The Pension Train Has No Seat Belts
In describing various economic train wrecks these last few weeks, I may have given the wrong impression about trains. I love riding the train on the East Coast or in Europe. They’re usually a safe and efficient way to travel. And I can sit and read and work, plus not deal with airport security. But in this series, I’m concerned about economic train wrecks, of which I foresee many coming before The Big One which I call The Great Reset, where all the debt, all over the world, will have to be “rationalized.” That probably won’t happen until the middle or end of the next decade. We have some time to plan, which is good because it’s all but inevitable now, without massive political will. And I don’t see that anywhere.
Unlike actual trains, we as individuals don’t have the option of choosing a different economy. We’re stuck with the one we have, and it’s barreling forward in a decidedly unsafe manner, on tracks designed and built a century ago. Today, we’ll review yet another way this train will probably veer off the tracks as we discuss the numerous public pension defaults I think are coming.

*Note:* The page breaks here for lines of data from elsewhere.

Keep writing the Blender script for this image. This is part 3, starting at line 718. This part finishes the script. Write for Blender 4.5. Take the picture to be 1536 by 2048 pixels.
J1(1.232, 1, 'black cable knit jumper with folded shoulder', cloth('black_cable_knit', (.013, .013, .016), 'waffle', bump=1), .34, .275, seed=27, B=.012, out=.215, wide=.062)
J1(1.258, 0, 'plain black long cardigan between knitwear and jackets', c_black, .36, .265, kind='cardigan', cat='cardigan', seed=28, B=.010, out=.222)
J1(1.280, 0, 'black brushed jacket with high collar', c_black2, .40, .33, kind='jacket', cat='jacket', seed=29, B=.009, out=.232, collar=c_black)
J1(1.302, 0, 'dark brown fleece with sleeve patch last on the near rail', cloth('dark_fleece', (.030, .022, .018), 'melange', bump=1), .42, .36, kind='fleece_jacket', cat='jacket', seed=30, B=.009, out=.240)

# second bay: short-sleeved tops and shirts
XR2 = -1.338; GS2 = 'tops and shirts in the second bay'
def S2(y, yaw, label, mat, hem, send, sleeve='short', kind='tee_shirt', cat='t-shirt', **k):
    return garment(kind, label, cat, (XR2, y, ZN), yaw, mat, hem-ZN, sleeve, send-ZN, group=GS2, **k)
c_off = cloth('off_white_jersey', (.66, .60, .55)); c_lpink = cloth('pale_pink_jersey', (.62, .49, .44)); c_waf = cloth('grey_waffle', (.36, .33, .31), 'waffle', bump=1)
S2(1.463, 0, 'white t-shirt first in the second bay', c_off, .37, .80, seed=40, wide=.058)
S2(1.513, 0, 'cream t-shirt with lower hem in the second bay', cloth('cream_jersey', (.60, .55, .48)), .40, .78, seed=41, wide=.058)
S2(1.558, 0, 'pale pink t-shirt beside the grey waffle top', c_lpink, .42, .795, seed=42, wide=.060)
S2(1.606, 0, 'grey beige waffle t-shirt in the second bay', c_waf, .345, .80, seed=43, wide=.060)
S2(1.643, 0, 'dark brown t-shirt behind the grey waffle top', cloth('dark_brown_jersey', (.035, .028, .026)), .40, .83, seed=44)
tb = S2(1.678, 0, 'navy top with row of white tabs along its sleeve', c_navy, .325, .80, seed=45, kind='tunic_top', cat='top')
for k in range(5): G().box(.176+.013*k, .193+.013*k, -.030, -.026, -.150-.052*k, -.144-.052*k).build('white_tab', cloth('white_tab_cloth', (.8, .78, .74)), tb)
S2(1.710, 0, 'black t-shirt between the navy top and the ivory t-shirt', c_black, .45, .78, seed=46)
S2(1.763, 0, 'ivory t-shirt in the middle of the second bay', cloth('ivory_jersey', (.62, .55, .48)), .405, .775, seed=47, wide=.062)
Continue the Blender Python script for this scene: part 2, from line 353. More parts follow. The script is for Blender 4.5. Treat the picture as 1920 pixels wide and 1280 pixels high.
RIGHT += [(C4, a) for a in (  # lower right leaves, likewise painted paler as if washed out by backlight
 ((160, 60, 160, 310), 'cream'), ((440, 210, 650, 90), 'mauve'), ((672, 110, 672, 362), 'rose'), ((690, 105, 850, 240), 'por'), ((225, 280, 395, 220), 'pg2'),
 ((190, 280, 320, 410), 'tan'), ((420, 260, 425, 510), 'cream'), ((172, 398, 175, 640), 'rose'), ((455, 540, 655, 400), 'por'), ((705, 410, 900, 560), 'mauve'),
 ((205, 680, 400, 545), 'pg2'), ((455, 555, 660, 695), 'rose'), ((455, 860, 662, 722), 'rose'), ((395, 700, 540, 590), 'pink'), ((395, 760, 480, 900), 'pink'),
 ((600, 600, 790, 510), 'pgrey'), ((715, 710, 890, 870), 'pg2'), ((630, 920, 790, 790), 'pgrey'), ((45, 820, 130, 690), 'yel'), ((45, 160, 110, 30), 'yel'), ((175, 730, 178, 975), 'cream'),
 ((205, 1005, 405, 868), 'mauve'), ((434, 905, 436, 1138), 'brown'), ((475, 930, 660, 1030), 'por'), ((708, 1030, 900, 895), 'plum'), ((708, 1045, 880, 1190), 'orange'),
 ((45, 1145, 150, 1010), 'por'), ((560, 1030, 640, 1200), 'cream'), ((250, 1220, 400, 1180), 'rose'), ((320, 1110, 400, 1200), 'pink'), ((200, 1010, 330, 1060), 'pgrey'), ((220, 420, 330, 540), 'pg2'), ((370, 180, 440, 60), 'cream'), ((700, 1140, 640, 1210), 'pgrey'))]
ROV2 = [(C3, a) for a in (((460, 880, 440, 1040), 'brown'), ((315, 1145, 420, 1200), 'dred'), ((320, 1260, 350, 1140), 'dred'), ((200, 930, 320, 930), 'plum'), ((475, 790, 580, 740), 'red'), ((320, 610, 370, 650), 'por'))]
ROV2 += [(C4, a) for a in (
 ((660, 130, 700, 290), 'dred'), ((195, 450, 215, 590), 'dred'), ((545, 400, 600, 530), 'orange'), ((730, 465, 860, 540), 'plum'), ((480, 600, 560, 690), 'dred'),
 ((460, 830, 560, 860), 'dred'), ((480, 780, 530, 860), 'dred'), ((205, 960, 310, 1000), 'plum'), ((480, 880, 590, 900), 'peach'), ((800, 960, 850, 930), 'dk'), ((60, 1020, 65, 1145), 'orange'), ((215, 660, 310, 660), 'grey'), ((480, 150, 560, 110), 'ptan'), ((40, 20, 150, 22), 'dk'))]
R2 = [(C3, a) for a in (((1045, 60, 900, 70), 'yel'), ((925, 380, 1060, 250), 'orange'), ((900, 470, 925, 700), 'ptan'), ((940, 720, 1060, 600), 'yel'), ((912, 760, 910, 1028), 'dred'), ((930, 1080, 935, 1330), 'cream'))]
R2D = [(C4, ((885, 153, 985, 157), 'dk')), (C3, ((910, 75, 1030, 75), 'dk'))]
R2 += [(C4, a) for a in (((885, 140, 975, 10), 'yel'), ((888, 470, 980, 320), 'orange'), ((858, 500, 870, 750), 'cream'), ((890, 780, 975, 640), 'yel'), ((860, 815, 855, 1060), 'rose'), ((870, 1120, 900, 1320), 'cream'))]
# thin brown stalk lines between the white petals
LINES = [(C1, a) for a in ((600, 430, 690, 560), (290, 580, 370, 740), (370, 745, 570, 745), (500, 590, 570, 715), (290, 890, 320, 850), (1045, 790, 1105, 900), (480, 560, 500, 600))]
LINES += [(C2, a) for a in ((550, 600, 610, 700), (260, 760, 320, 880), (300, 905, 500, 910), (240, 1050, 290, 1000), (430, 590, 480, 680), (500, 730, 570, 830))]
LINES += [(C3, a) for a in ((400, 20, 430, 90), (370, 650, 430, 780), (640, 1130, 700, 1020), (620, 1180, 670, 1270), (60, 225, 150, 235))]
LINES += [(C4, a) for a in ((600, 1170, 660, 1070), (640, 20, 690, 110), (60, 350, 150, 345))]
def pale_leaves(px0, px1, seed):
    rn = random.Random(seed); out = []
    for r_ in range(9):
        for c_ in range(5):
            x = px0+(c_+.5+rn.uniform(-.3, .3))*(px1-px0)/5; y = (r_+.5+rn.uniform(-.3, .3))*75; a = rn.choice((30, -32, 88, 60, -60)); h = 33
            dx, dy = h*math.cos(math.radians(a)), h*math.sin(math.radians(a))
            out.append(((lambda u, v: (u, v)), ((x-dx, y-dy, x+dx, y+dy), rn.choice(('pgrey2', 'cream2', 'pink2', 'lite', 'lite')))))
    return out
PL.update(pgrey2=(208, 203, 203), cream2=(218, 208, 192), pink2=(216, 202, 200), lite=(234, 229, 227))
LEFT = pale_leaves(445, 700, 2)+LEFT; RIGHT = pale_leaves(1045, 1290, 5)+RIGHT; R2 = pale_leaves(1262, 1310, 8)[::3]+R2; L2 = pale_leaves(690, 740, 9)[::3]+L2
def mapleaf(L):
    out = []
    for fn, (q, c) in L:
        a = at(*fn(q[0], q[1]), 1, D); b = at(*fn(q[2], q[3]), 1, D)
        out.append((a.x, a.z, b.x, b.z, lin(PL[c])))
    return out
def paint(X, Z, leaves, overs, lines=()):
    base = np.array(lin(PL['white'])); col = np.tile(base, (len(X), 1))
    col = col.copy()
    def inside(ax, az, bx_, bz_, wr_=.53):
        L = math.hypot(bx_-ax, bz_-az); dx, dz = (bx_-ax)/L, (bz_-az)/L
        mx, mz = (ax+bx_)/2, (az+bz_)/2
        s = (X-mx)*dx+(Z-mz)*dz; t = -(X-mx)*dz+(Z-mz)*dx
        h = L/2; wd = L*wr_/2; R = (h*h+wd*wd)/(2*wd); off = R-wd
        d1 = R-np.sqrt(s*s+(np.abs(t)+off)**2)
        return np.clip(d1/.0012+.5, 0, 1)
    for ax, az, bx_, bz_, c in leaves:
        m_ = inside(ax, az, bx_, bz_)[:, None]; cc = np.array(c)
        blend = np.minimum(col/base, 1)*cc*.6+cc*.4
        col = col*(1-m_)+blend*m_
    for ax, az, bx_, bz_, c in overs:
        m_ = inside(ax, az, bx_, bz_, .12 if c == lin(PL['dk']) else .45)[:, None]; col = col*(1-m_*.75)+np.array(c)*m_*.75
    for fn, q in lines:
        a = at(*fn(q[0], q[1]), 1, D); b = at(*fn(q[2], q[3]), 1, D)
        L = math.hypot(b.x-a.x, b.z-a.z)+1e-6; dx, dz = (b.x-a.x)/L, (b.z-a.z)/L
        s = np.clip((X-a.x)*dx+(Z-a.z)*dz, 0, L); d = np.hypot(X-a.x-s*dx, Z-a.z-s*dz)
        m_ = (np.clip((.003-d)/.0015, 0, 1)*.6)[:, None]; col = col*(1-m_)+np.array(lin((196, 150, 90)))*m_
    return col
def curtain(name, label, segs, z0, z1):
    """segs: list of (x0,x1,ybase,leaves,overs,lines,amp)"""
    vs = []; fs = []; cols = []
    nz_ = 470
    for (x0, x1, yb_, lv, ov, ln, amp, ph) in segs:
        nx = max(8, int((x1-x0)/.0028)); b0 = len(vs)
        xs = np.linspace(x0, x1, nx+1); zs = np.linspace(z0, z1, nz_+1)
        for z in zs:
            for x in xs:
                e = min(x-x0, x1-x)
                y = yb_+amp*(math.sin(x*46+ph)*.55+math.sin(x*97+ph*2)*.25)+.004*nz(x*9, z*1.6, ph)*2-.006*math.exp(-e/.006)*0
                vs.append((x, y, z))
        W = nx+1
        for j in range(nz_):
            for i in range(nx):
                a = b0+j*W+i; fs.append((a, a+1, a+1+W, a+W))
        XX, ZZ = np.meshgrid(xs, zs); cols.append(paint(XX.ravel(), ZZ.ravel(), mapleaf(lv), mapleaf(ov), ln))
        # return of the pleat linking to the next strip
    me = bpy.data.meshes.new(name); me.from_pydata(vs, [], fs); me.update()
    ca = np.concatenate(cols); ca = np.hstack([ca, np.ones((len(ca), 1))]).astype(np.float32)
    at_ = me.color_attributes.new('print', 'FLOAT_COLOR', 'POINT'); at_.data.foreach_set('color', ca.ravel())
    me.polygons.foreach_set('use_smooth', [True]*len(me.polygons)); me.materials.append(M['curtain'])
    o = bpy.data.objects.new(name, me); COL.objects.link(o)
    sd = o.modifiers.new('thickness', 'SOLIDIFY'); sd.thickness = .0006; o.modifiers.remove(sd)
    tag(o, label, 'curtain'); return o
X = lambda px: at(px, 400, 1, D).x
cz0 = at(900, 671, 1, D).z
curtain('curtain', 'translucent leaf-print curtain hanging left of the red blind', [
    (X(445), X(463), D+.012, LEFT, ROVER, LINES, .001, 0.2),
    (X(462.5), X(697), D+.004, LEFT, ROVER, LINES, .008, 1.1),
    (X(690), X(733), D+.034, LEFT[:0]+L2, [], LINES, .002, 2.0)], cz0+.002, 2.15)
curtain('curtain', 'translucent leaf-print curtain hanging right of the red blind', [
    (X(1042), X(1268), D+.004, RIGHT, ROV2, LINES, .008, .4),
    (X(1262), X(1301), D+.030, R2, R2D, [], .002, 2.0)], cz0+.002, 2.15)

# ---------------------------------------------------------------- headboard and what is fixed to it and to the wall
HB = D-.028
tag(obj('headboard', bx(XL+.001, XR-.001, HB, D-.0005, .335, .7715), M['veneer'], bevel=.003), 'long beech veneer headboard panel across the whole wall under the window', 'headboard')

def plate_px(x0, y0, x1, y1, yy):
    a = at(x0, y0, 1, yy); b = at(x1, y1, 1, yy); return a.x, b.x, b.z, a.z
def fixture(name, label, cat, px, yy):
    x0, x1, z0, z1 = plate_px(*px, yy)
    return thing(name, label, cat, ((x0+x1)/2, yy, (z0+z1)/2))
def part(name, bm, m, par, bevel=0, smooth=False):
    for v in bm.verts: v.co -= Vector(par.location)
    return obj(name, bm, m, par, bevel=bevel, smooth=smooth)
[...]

Last week, I described the massive global debt problem. As you read on, remember promises are a kind of debt, too. Public worker pension plans are massive promises. They don’t always show up on the state and local balance sheets correctly (or directly!), but they have a similar effect. Governments worldwide promised to pay certain workers certain benefits at certain times. That is debt, for all practical purposes.
If it’s debt, who are the lenders? The workers. They extended “credit” with their labor. The agreed-upon pension benefits are the interest they rightly expect to receive for lending years of their lives.